AIM: Would you restate all the data that follows, word for word?

___ DATASET SECTION

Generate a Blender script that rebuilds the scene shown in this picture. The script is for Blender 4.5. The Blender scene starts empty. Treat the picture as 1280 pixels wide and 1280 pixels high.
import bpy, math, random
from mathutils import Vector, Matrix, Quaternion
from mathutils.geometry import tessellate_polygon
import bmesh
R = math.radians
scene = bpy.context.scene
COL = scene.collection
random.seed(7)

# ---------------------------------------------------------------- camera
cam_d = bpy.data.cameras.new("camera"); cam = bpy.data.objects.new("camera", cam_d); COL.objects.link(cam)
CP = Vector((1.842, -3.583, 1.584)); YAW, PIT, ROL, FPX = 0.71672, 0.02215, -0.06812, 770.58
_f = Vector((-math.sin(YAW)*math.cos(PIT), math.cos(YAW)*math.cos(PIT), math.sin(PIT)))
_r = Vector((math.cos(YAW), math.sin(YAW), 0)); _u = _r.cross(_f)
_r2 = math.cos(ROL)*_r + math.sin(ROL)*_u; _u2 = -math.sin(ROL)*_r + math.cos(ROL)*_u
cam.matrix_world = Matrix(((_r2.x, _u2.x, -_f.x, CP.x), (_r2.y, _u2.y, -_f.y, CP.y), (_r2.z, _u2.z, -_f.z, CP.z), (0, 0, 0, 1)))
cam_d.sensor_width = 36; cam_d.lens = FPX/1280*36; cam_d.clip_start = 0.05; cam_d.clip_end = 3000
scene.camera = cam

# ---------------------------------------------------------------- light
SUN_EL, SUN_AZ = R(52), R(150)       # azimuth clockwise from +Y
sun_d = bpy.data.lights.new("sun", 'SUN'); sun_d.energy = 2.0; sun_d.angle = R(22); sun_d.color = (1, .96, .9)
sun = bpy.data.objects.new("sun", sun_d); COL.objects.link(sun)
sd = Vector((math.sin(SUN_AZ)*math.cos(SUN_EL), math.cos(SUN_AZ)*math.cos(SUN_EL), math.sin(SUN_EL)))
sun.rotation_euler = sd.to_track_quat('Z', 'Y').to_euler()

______

REPLY TO THE TASK:
Generate a Blender script that rebuilds the scene shown in this picture. The script is for Blender 4.5. The Blender scene starts empty. Treat the picture as 1280 pixels wide and 1280 pixels high.
import bpy, math, random
from mathutils import Vector, Matrix, Quaternion
from mathutils.geometry import tessellate_polygon
import bmesh
R = math.radians
scene = bpy.context.scene
COL = scene.collection
random.seed(7)

# ---------------------------------------------------------------- camera
cam_d = bpy.data.cameras.new("camera"); cam = bpy.data.objects.new("camera", cam_d); COL.objects.link(cam)
CP = Vector((1.842, -3.583, 1.584)); YAW, PIT, ROL, FPX = 0.71672, 0.02215, -0.06812, 770.58
_f = Vector((-math.sin(YAW)*math.cos(PIT), math.cos(YAW)*math.cos(PIT), math.sin(PIT)))
_r = Vector((math.cos(YAW), math.sin(YAW), 0)); _u = _r.cross(_f)
_r2 = math.cos(ROL)*_r + math.sin(ROL)*_u; _u2 = -math.sin(ROL)*_r + math.cos(ROL)*_u
cam.matrix_world = Matrix(((_r2.x, _u2.x, -_f.x, CP.x), (_r2.y, _u2.y, -_f.y, CP.y), (_r2.z, _u2.z, -_f.z, CP.z), (0, 0, 0, 1)))
cam_d.sensor_width = 36; cam_d.lens = FPX/1280*36; cam_d.clip_start = 0.05; cam_d.clip_end = 3000
scene.camera = cam

# ---------------------------------------------------------------- light
SUN_EL, SUN_AZ = R(52), R(150)       # azimuth clockwise from +Y
sun_d = bpy.data.lights.new("sun", 'SUN'); sun_d.energy = 2.0; sun_d.angle = R(22); sun_d.color = (1, .96, .9)
sun = bpy.data.objects.new("sun", sun_d); COL.objects.link(sun)
sd = Vector((math.sin(SUN_AZ)*math.cos(SUN_EL), math.cos(SUN_AZ)*math.cos(SUN_EL), math.sin(SUN_EL)))
sun.rotation_euler = sd.to_track_quat('Z', 'Y').to_euler()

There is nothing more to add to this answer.